Beggs, owner of Beggs Pumpkin Patch and Maize Quest in Sikeston, is one of 24 Missourians -- and the only one from the Southeast area -- recently appointed to the newly formed council to help advance the state's growing agritourism industry.

"They were looking for people in the state who were already set up in agritourism, Beggs said, adding that he thinks he was appointed because of his background in the industry. "We're supposed to be able to help people who might be interested in getting in to agritourism so they kind of know someone and have some place to turn to if they need it."

The Missouri agritourism council will help guide the department's efforts in counseling, educating and promoting agritourism businesses, said Deanne Hackman, director of the department's Agriculture Business Development Division. The council will also advise the department and other state agencies on the needs of agritourism businesses, and will play a role in expanding and promoting agritourism.

"It's primarily an advisory commission for us," Hackman said. "We'll have representation from private sectors and tourism professionals. These are people who work with tourism every day," Hackman said.

The Agriculture Business Development Division looked for people with experience in agritourism because they're "good idea people and people who could represent their partners of agritourism," Hackman said about choosing council members. "One of the focus areas of our department is that we realize that since this was new to us, we needed to be able to understand and work with different agritourism sectors about how to move forward and make sure we weren't duplicating," Hackman said.

As a representative of Southeast Missouri, Beggs said one issue he feels is important is strengthening agritourism grant programs.

"It's very hard to get the money and it's such a little amount, that it's not worth the time to even apply," Beggs said. "Certain rules and regulations are attached to the grants."

Beggs said the council may have the opportunity to work with legislators to help get some funding for people starting agritourism.

"It does take several years to get a return and this business is hard to get into. There's not a lot of people doing this aggressively," Beggs observed.

It's the little things, too, that are getting overlooked when people think about going into agritourism, Beggs pointed out.

"Do you have the facilities to handle if you get a big crowd? Do you know the zoning laws? For us, as farmers, up until four years ago, we never knew what an advertisement budget was. It's a totally different world than farming," Beggs said.

While small towns in Southeast Missouri don't have the large populations like St.
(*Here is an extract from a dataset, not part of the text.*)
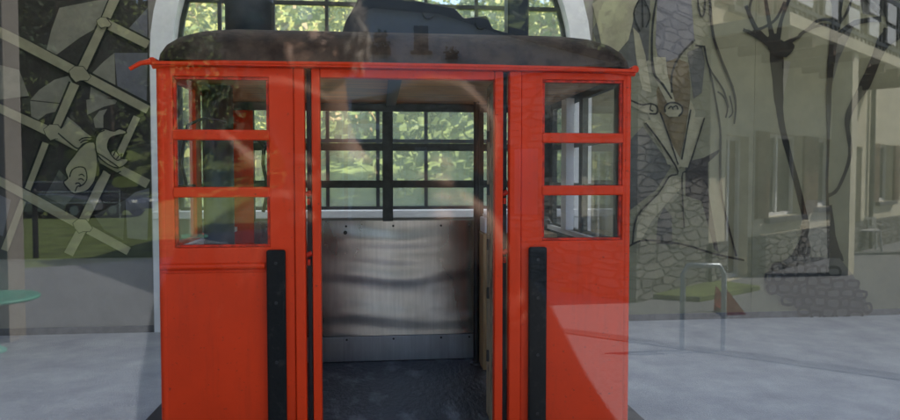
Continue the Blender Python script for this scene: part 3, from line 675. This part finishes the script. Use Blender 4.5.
# floor, ceiling, skirt
mb = MB(); mb.box(X0 + .04, X1 - .04, YF + .0, YR - .003, ZF - .05, ZF); cb(mb, 'cabin_floor', 'darkfloor')
mb = MB(); mb.box(X0 + .04, X1 - .04, YF + .065, YR - .003, ZC, ZC + .02); cc = cb(mb, 'ceiling', 'ceil')
mb = MB(); mb.box(.05, .12, YF + .07, YR - .03, ZC - .022, ZC - .002); mb.box(-.6, -.55, YF + .07, YR - .03, ZC - .018, ZC - .002); cbe(mb, 'ceiling_batten', 'frame', cc)
mb = MB(); mb.box(X0 + .04, X1 - .04, YR - .05, YR - .022, 2.06, 2.115); cb(mb, 'rear_header', 'frame')
# pole, cabinet, door leaves, hose, lever
mb = MB(); mb.tube([(.69, 4.76, ZF), (.69, 4.76, ZC)], .021, 14); mb.lathe([(.045, 0), (.045, .012), (.02, .02)], (.69, 4.76, ZF + .001)); cb(mb, 'grab_pole', 'black')
mb = MB(); mb.box(.715, 1.24, 4.60, 4.92, ZF + .004, 1.19); cab_ = cb(mb, 'plywood_cabinet', 'ply', bevel=.004)
mb = MB(); mb.box(.73, .93, 4.64, 4.86, 1.193, 1.30); mb.box(.74, .90, 4.66, 4.80, 1.302, 1.325); cb(mb, 'control_box', 'white', bevel=.008)
mb = MB()
for j, (ya, yb, xa, xb) in enumerate(((YF + .095, YF + .20, .600, .628), (YF + .205, YF + .31, .604, .634))):
    holed(mb, ya, yb, ZF + .01, 2.09, xa, xb, [(ya + .03, yb - .03, 1.27, 1.50), (ya + .03, yb - .03, 1.55, 1.79), (ya + .03, yb - .03, 1.84, 2.04)], YZ)
dl = cb(mb, 'door_leaf', 'flaky')
mb = MB()
for zz in (.6, .95, 1.22, 1.52, 1.81): mb.tube([(.598, YF + .202, zz - .03), (.598, YF + .202, zz + .03)], .012, 8)
cbe(mb, 'door_hinge', 'black', dl)
mb = MB(); holed(mb, YF + .095, YF + .5, ZF + .01, 2.09, -.372, -.342, [(YF + .15, YF + .44, 1.27, 2.02)], YZ); cb(mb, 'door_leaf', 'red_edge')
mb = MB(); mb.tube([(-.985, 3.62, 1.86), (-1.0, 3.60, 1.78), (-1.01, 3.58, 1.66), (-.99, 3.60, 1.55), (-.95, 3.62, 1.49)], .008, 8); mb.tube([(-.985, 3.62, 1.86), (-.9, 3.64, 1.9), (-.8, 3.66, 1.88)], .008, 8); cb(mb, 'air_hose', 'black')
mb = MB(); mb.tube([(-.62, 3.75, 1.78), (-.63, 3.76, 1.66), (-.60, 3.74, 1.52), (-.63, 3.75, 1.40)], .010, 8); mb.tube([(-.64, 3.75, 1.80), (-.60, 3.75, 1.76)], .026, 10); mb.tube([(-.60, 3.74, 1.46), (-.57, 3.73, 1.38), (-.58, 3.73, 1.32)], .016, 8); cb(mb, 'brake_lever', 'black')
# frame feet
mb = MB()
for x in (-.9, 1.12):
    for y in (YF + .2, YR - .2): mb.box(x - .06, x + .06, y - .06, y + .06, .032, ZB + .03)
cbe(mb, 'support_block', 'wood')

# ------------------------------------------------------------------ the street behind the photographer (seen mirrored in the glass)
ld = Vector((-.60, -.80, 0)); rd = Vector((.80, -.60, 0))      # facade directions of the two fronts
cA = Vector((*real(3.2, 8.1), 0))                             # corner of the stone house
def frame_place(o, u, v):
    return lambda a, b, t: tuple(o + u * a + v * t + Vector((0, 0, b)))
sh = thing('stone_house', 'rubble stone house standing nearest across the street', 'house', (cA.x, cA.y, 0))
SX = Matrix.Translation(-cA)
# end wall (faces the hall) with grey gable, and stone front
Lw = 6.2
mb = MB(); holed(mb, 0, Lw, -.1, 3.05, 0, .4, [(1.6, 2.4, 1.0, 2.0), (4.0, 4.8, 1.0, 2.1)], frame_place(cA, Vector((-ld.x, ld.y, 0)) if False else ld, Vector((.8, -.6, 0))))
uvbox(mb.build('stone_wall', 'stone', sh, xf=SX))
mb = MB(); holed(mb, .402, 1.9, -.1, 4.4, 0, .4, [], frame_place(cA, rd, Vector((-.6, -.8, 0)))); uvbox(mb.build('stone_front', 'stone', sh, xf=SX))
# pale grey house with shallow gable further back
YM = 14.0; gp = lambda px, py: onwall(px, py, YM)
gx = gp(421, 38)[0]; gy = real(0, YM)[1]
gh = thing('grey_house', 'pale grey house with a low gable and one small upper window', 'house', (gx, gy, 0))
GX = Matrix.Translation((-gx, -gy, 0))
top = [gp(*p) for p in ((612, 63), (500, 34), (440, 14), (372, 8), (300, 40))]
mb = MB(); mb.prism([(top[-1][0], -.1), (top[0][0], -.1)] + top, 'y', gy - .3, gy); mb.build('wall', 'greyplaster', gh, xf=GX)
mb = MB(); mb.prism([(p[0], p[1] + .004) for p in top] + [(p[0], p[1] + .16) for p in top[::-1]], 'y', gy - 5, gy + .18); mb.build('roof', 'slate', gh, xf=GX)
x, z = gp(421, 38); mb = MB(); mb.box(x - .15, x + .15, gy + .002, gy + .012, z - .27, z + .25); wn = mb.build('window', 'shade', gh, xf=GX)
mb = MB(); mb.box(x - .22, x + .22, gy + .002, gy + .08, z - .34, z - .275); mb.box(x - .012, x + .012, gy + .013, gy + .02, z - .27, z + .25); mb.build('window_sill', 'wood', wn, xf=GX)
for k, (a_, b_) in enumerate(((380, 36), (385, 48), (373, 48), (451, 53))):
    fx, fz = gp(a_, b_); mb = MB(); mb.box(fx - .12, fx + .12, gy + .03, gy + .17, fz - .14, fz - .02)
    leafcloud(mb, (fx, gy + .12, fz), .15, .12, 70, .035, 1)
    tag(mb.build('flower_box', ['wood', 'leaf3'], fix=False), ['highest small flower box left of the grey house window', 'small flower box left of the grey house window, nearest it below', 'leftmost low flower box on the grey house', 'small flower box right of the grey house window'][k], 'flower box', 'flower boxes on the grey house')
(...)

Louis to get a new business going, Beggs said the small-town life can work to Southeast Missourians' advantage.

"That's how we approach it," Beggs said. "We're an affordable deal right here close to home, and we can reach out to others who are far away, too."

The council will meet twice a year.

There seems to be a lot of interest in agritourism for Missouri tourism and there's a lot of growing opportunity for the industry, Hackman commented.

Beggs agreed. Agritourism is not just corn mazes or pumpkin patches, he said. There are u-pick strawberries and black berries and bed and breakfasts, he noted.

Some of the other different methods of agritourism in Missouri include the wine industry, farmers' markets and Christmas tree farms.

"Agritourism is about the two biggest industries in Missouri -- agriculture and tourism -- and combining them. That's why the politicians, the Department of Tourism and the Department of Agriculture wanted to find people who are interested in it because it's working," Beggs said, "and they're wanting to know what the potential is out there and how to get started."